Monday, November 4, 2013

Messy life

First of all I want to thank all of you for reading my blog and for the support and kind words from those of you who have reached out to me. I am very much enjoying doing this and pray God continues to provide me with meaningful content and the ability to express what is in my heart so that others can connect and relate. And maybe even help someone else see a different angle in a situation they are dealing with in their own life. I sometimes put this pressure on myself to have some words of wisdom or an outlook at the end of an experience that reflects God's working in my life. At this moment I can't say that I have any words of wisdom. I do not have an experience to share that I was able to come through on the other side and reflect upon my personal growth. Reason being: I am currently in the thick of so many things God is walking me through. I am not yet sure exactly what it is He is showing me and how it will all change me. What I do know is that it will. It is. And he is in control of it all and is working it all out for good.

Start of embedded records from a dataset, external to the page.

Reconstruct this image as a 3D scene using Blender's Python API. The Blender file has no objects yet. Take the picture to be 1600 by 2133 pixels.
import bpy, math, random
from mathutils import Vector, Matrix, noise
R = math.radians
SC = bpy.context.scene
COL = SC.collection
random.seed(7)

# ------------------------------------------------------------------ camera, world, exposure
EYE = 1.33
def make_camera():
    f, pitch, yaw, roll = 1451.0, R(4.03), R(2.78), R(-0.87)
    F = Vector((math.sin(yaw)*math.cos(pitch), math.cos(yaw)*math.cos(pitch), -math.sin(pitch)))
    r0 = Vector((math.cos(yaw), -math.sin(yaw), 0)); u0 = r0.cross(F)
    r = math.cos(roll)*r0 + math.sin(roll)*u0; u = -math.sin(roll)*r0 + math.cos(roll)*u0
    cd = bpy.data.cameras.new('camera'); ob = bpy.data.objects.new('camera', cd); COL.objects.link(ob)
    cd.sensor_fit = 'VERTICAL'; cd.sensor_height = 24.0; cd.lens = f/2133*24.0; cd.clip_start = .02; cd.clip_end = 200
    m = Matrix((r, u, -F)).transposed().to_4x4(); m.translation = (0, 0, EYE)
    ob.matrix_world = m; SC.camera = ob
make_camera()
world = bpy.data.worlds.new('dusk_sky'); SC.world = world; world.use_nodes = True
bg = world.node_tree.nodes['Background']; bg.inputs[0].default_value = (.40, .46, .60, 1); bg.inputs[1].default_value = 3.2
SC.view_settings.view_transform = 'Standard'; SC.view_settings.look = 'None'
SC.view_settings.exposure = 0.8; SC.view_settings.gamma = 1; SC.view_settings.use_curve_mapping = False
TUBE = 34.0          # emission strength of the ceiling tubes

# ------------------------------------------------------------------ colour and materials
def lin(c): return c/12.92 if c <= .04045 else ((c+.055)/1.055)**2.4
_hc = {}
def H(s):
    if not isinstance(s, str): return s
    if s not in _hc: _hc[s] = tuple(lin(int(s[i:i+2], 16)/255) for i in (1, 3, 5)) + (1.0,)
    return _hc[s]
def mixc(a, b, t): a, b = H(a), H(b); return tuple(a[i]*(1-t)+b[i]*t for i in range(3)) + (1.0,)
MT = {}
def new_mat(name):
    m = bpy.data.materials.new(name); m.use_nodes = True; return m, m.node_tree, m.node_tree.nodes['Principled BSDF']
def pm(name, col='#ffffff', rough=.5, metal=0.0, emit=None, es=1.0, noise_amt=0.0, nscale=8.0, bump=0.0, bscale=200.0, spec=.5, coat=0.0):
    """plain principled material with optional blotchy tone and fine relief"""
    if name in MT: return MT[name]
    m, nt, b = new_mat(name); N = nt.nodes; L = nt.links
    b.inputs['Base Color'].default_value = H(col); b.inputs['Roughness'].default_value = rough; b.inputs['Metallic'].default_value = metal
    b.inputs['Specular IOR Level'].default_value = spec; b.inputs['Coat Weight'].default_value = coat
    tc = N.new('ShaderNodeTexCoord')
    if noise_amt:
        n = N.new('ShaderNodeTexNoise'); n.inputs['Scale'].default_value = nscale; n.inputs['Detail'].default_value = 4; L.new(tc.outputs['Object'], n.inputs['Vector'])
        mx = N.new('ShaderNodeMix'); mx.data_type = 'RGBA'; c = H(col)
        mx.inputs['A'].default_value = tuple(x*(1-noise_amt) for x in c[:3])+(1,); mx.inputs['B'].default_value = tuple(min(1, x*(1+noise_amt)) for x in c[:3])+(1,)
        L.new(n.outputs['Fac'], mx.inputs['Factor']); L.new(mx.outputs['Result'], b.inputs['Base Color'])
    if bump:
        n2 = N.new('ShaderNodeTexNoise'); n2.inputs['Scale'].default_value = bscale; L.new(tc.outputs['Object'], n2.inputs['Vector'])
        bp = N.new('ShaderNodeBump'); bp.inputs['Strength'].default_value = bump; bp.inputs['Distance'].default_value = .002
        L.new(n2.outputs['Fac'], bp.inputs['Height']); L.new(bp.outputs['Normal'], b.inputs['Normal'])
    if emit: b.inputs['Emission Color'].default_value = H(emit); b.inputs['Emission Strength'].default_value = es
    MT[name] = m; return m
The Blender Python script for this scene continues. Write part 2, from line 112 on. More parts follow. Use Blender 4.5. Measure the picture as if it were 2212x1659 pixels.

What makes a really great blog is that it is open and real. Some things I am going through are so deeply personal that my still amateur-blogging-status is not sure how to approach it. I hope you will stick with me in spite of my short comings! First off, recently I have been brought to that place in life where faith is quite literally the only thing I have to hold on to. And thank goodness I have that! I trust His plan, I trust that everything happens for a reason and although I may not understand what that is, my faith and trust is in Him completely. I will share the full story in the weeks to come, but know that if you are also dealing with a situation that is so totally out of your hands all you can do is pray--you are not alone!

Second, my patience has been pushed to its absolute limits and I must admit, it needs some work! I mean, sure as a mom of a toddler my patience is tested daily! But I am talking about the kind of patience it takes when you know HUGE, life-altering changes are just around the corner and as hard as you pray for the answers, God's answer is "just wait." So I thank Him for these trials that force growth and maturity. The "but I want it NOW" attitude has certainly grown to "any day now Lord....whenever You are ready of course" ;-) I am happy that I have peace in my heart about it and I do not doubt for a moment that the changes will reflect the will of God. It is the waiting that gets me!

And finally, the third big one I am in the thick of is the growing pains that come along with stretching those love muscles again. As it says in Luke:

 32 “If you love those who love you, what credit is that to you? Even sinners love those who love them. 33 And if you do good to those who are good to you, what credit is that to you? Even sinners do that."

It is easy to do in theory, but in real life, things can get hairy. I have found that approaching relationships with others with a spirit of humility is helping smooth out what could be a very bumpy road. Pride and self-righteousness get us no where when dealing with others. Regardless of the attitude coming from the other side, I have an opportunity to demonstrate a Christian response and I am happy for that opportunity. To whom much is given much is required and I have certainly been given A LOT in my life. Through it all I am leaning on Him more than ever and I am grateful that I am not in control of all of this for it would certainly be one giant disaster!